Les dialogues sont sans doute le point faible de 38 témoins. Le film commence pourtant très bien, avec une remarquable séquence d’introduction dans le port du Havre et avec un porte-conteneur au large. L’image est particulièrement soignée, la photographie très travaillée est réussie et la musique accompagne particulièrement bien les images. Lucas Belvaux signe ici quelques minutes d’un film à ambiance très convaincant, mais ce premier contact réussi se dégrade vite. Les dialogues manquent de crédibilité et ils consistent trop souvent en trop longues tirades. Les personnages sont eux aussi artificiels, mais la direction des acteurs est aussi en cause.

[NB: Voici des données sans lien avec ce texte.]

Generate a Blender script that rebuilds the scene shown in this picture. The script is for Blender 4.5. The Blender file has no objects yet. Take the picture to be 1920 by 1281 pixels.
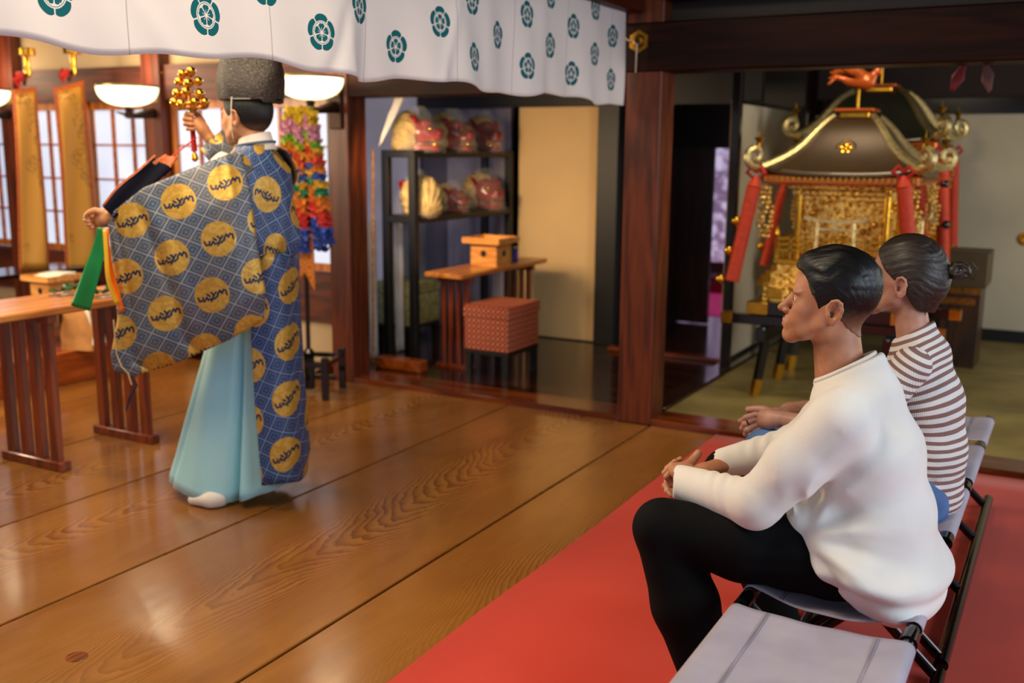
import bpy, bmesh, math, random
import numpy as np
from mathutils import Vector, Matrix, Euler
from math import sin, cos, pi, radians, atan2, sqrt
random.seed(7); rng = np.random.default_rng(7)
S = bpy.context.scene
COL = S.collection

# ------------------------------------------------------------------ camera
CAM = Vector((0, 0, 1.5)); FPX = 1900.7
PITCH, YAW, ROLL = 0.18723599, -0.5068471, -0.00840176
_f = Vector((sin(YAW)*cos(PITCH), cos(YAW)*cos(PITCH), -sin(PITCH)))
_r = Vector((cos(YAW), -sin(YAW), 0)); _d = _f.cross(_r)
CR = _r*cos(ROLL) + _d*sin(ROLL); CD = _d*cos(ROLL) - _r*sin(ROLL); CF = _f
cam = bpy.data.cameras.new('camera'); co = bpy.data.objects.new('camera', cam); COL.objects.link(co)
m = Matrix.Identity(4)
for i in range(3):
    m[i][0] = CR[i]; m[i][1] = -CD[i]; m[i][2] = -CF[i]; m[i][3] = CAM[i]
co.matrix_world = m
cam.sensor_width = 36; cam.lens = 36*FPX/1920; cam.clip_start = .05
cam.dof.use_dof = True; cam.dof.focus_distance = 2.75; cam.dof.aperture_fstop = 2.2
S.camera = co

def ray(x, y):
    return CR*((x-960)/FPX) + CD*((y-640.5)/FPX) + CF
def atx(x, y, X): d = ray(x, y); return CAM + d*(X/d.x)
def aty(x, y, Y): d = ray(x, y); return CAM + d*(Y/d.y)
def atz(x, y, Z=0): d = ray(x, y); return CAM + d*((Z-1.5)/d.z)
def dep(x, y, D): return CAM + ray(x, y)*D

# ------------------------------------------------------------------ light and exposure
S.view_settings.view_transform = 'Standard'; S.view_settings.look = 'None'
S.view_settings.gamma = 1; S.view_settings.exposure = 0.36
S.view_settings.use_curve_mapping = False
W = bpy.data.worlds.new('world'); S.world = W; W.use_nodes = True
W.node_tree.nodes['Background'].inputs[0].default_value = (.66, .78, 1, 1)
W.node_tree.nodes['Background'].inputs[1].default_value = .42
def area(name, loc, target, sx, sy, power, col, spread=180):
    l = bpy.data.lights.new(name, 'AREA'); l.shape = 'RECTANGLE'; l.size = sx; l.size_y = sy
    l.energy = power; l.color = col; l.spread = radians(spread)
    o = bpy.data.objects.new(name, l); COL.objects.link(o); o.location = loc
    o.rotation_euler = (Vector(target)-Vector(loc)).to_track_quat('-Z', 'Y').to_euler()
    return o
WARM = (1, .77, .50)
area('altar_hall_ceiling_light', (-3.5, 2.2, 3.0), (-3.4, 2.4, 0), 1.6, 1.6, 66, WARM)
area('altar_ceiling_light', (-5.3, 3.3, 2.9), (-5.2, 3.6, 0), 1.2, 1.2, 40, WARM)
area('altar_lantern_light', (-6.6, 2.6, 1.7), (-3.2, 5.0, 1.1), .7, .9, 52, WARM)
area('recess_fill_light', (-3.80, 4.98, 1.50), (-3.5, 7.15, 1.05), .25, .25, 7.5, (1, .72, .42), 100)  # unseen fill added to warm the recess door; no lamp hangs here
area('worshipper_hall_light', (-1.7, 1.6, 3.0), (-1.6, 2.2, .2), .9, .9, 34, (1, .82, .60), 160)
area('entrance_daylight', (2.5, 2.2, 1.9), (-.4, 2.8, .8), 2.0, 1.6, 54, (.78, .90, 1))
area('shrine_fill_light', (-1.25, 5.60, 2.45), (-1.2, 6.3, .9), .5, .3, 12, (1, .82, .58))  # fill added behind the beam to brighten the shrine gilding
area('side_hall_daylight', (2.2, 6.6, 1.5), (-1.0, 6.6, .9), 1.6, 1.6, 40, (1, .94, .84))

# ------------------------------------------------------------------ materials
MATS = {}
def newmat(name):
    m = bpy.data.materials.new(name); m.use_nodes = True; MATS[name] = m
    return m, m.node_tree.nodes, m.node_tree.links, m.node_tree.nodes['Principled BSDF']
def srgb(h):
    h = h.lstrip('#'); c = [int(h[i:i+2], 16)/255 for i in (0, 2, 4)]
    return tuple((v/12.92 if v <= .04045 else ((v+.055)/1.055)**2.4) for v in c) + (1,)
def mat(name, col, rough=.6, metal=0, var=.12, scale=8, bump=0, bscale=60, coat=0, sheen=0, stretch=(1, 1, 1), spec=.5, emit=0, sss=0, trans=0):
    """plain material with a soft procedural variation of tone and optional bump"""
    if name in MATS: return MATS[name]
    m, N, L, b = newmat(name)
    c = srgb(col) if isinstance(col, str) else tuple(col)+(1,)
    tc = N.new('ShaderNodeTexCoord'); mp = N.new('ShaderNodeMapping'); mp.inputs['Scale'].default_value = stretch
    L.new(tc.outputs['Object'], mp.inputs[0])
    n = N.new('ShaderNodeTexNoise'); n.inputs['Scale'].default_value = scale; n.inputs['Detail'].default_value = 4
    L.new(mp.outputs[0], n.inputs['Vector'])
    r = N.new('ShaderNodeValToRGB'); e = r.color_ramp.elements
    e[0].position = .3; e[1].position = .7
    e[0].color = tuple(v*(1-var) for v in c[:3])+(1,); e[1].color = tuple(min(1, v*(1+var)) for v in c[:3])+(1,)
    L.new(n.outputs[0], r.inputs[0]); L.new(r.outputs[0], b.inputs['Base Color'])
    b.inputs['Roughness'].default_value = rough; b.inputs['Metallic'].default_value = metal
    b.inputs['Specular IOR Level'].default_value = spec
    if coat: b.inputs['Coat Weight'].default_value = coat; b.inputs['Coat Roughness'].default_value = .08
    if sheen: b.inputs['Sheen Weight'].default_value = sheen; b.inputs['Sheen Roughness'].default_value = .5
    if sss:
        b.inputs['Subsurface Weight'].default_value = sss; b.inputs['Subsurface Radius'].default_value = (.02, .008, .004); b.inputs['Subsurface Scale'].default_value = .6
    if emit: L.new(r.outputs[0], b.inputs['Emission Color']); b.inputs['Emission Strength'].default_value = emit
    if trans: b.inputs['Transmission Weight'].default_value = trans
    if bump:
        n2 = N.new('ShaderNodeTexNoise'); n2.inputs['Scale'].default_value = bscale; n2.inputs['Detail'].default_value = 3
        L.new(mp.outputs[0], n2.inputs['Vector'])
        bp = N.new('ShaderNodeBump'); bp.inputs['Strength'].default_value = bump; bp.inputs['Distance'].default_value = .01
        L.new(n2.outputs[0], bp.inputs['Height']); L.new(bp.outputs[0], b.inputs['Normal'])
    return m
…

Nonobstant Nicole Garcia impeccable, les autres acteurs en font tous trop — Yvan Attal pourtant si bon par ailleurs — ou pas assez — Sophie Quinton qui ne change pas vraiment d’attitude du début à la fin. Reste une image toujours travaillée et convaincante et une bande originale elle aussi très réussie, mais cela ne suffit pas à sauver le film. 38 témoins aurait gagné à rester sur l’ambiance des premiers plans et à se faire moins bavard et surtout moins explicite.
Lucas Belvaux tenait un sujet en or pour 38 témoins, mais il semble que son aversion pour ses personnages l’empêche de le transformer en bon film. En l’état, ce long-métrage mérite d’être vu pour son ambiance et ses très beaux plans de la ville du Havre, mais il ne restera pas longtemps dans les mémoires.